In the railway posters, which are out there in the world where the viewer would normally be expected to be male, these images of children work very differently.  Here they are reminding us that these posters are designed to be looked at by both sexes, at the very least on equal terms.  But I would argue that these posters are if anything aimed more at women than at men.  It’s just unfortunate that one of the best arguments for this is the poster that I can’t blooming well find.

So, the picture is something like this.  A classic beach scene – a small cove with cliffs and various families on the beach having fun.  In the foreground are a mother and children sitting around on the sand.  At the very front, just entering the frame is the husband, who is bringing some tea and cakes over from the beach cafe for his family.  With china cups and plates too, those were the days.

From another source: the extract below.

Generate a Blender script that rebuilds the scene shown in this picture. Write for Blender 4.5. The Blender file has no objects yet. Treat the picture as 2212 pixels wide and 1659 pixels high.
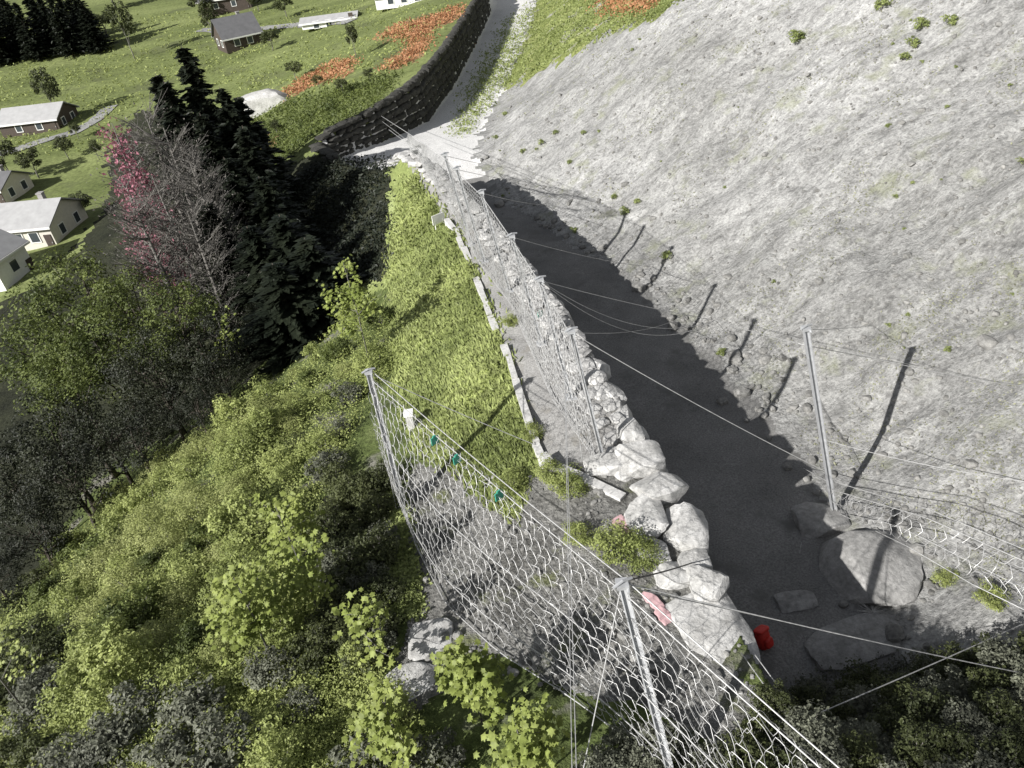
import bpy, math, random
import numpy as np
from math import radians, sin, cos, pi
from mathutils import Vector, Matrix

random.seed(7); RNG = np.random.default_rng(11)
SC = bpy.context.scene
COL = SC.collection

# ------------------------------------------------------------------ camera, world, sun, exposure
PITCH, ROLL, CAMH, FOC = radians(35), radians(8), 18.0, 1640.0      # FOC in units of a 2212 x 1659 picture
FW = np.array([0, cos(PITCH), -sin(PITCH)])
_r0 = np.array([1.0, 0, 0]); _u0 = np.array([0, sin(PITCH), cos(PITCH)])
RT = cos(ROLL) * _r0 - sin(ROLL) * _u0
UP = cos(ROLL) * _u0 + sin(ROLL) * _r0
CAMP = np.array([0, 0, CAMH])
cd = bpy.data.cameras.new('camera'); cam = bpy.data.objects.new('camera', cd); COL.objects.link(cam)
cam.matrix_world = Matrix(((RT[0], UP[0], -FW[0], 0), (RT[1], UP[1], -FW[1], 0), (RT[2], UP[2], -FW[2], CAMH), (0, 0, 0, 1)))
cd.sensor_width = 36; cd.lens = 36 * FOC / 2212; cd.clip_end = 5000; cd.clip_start = 0.1
SC.camera = cam

SUN_EL, SUN_DIR = radians(31), np.array([0.80, 0.60])               # direction the light travels in plan
SUN_DIR = SUN_DIR / np.linalg.norm(SUN_DIR)
w = bpy.data.worlds.new('World'); SC.world = w; w.use_nodes = True
nt = w.node_tree; sky = nt.nodes.new('ShaderNodeTexSky'); sky.sky_type = 'NISHITA'; sky.sun_disc = False
sky.sun_elevation = SUN_EL; sky.sun_rotation = math.atan2(-SUN_DIR[0], -SUN_DIR[1])
hs = nt.nodes.new('ShaderNodeHueSaturation'); hs.inputs['Saturation'].default_value = 0.35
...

Now, back before I had children, my idea of a good holiday involved traveling to new places, sightseeing, good food – all the sort of things that you get in the Sunday supplements.  Since the advent of Small Crownfolio, however, my requirements are much more simple.  I would like to relax, perhaps even read a bit of a book, but most of all I would like not to have to think about where every single meal is going to come from.  From the point of view of a mother, that railway poster looks like absolute bliss.  So don’t tell me that poster is designed to be viewed by the male gaze.  Or I’ll eat the entire cream tea.

  • I haven’t read the blog in detail – but I’ve got the gist – a very interesting theme.
    I wonder how this one fits into your debate:
    http://collectionsonline.nmsi.ac.uk/detail.php?type=related&kv=230644&t=objects
    It’s a 1925 poster advertising the delights of Bridlington, by Barribal. It appears to feature around 20 women and only four men – a few children and a dog, of course. And, yes, all the women are remarkably similar as Barribal habitually used his wife as a model.
    And I think I can see a man carrying a tray of tea in the background – just joking!

  • James, yes absolutely. Note also contented dog once again.

    Dr G – that poster is so, um, different, that it almost needs an entire post to psychoanalyse it. It looks like a hen party outing more than anything else. But I think what’s complicating the issue here is the way in which young bobbed women in the 1920s become a shorthand for ‘the modern world’ – not just on posters but also in bronze statues, novels and I am sure elsewhere. (They have to symbolise the modern world because the men in the main aren’t there to do it, while the few that are have looked down the barrel of its failure). So what that poster says to me more than anything else, is that Bridlington wants to be modern.

    But this isn’t my natural era – I am sure someone must have written something more lucid about this?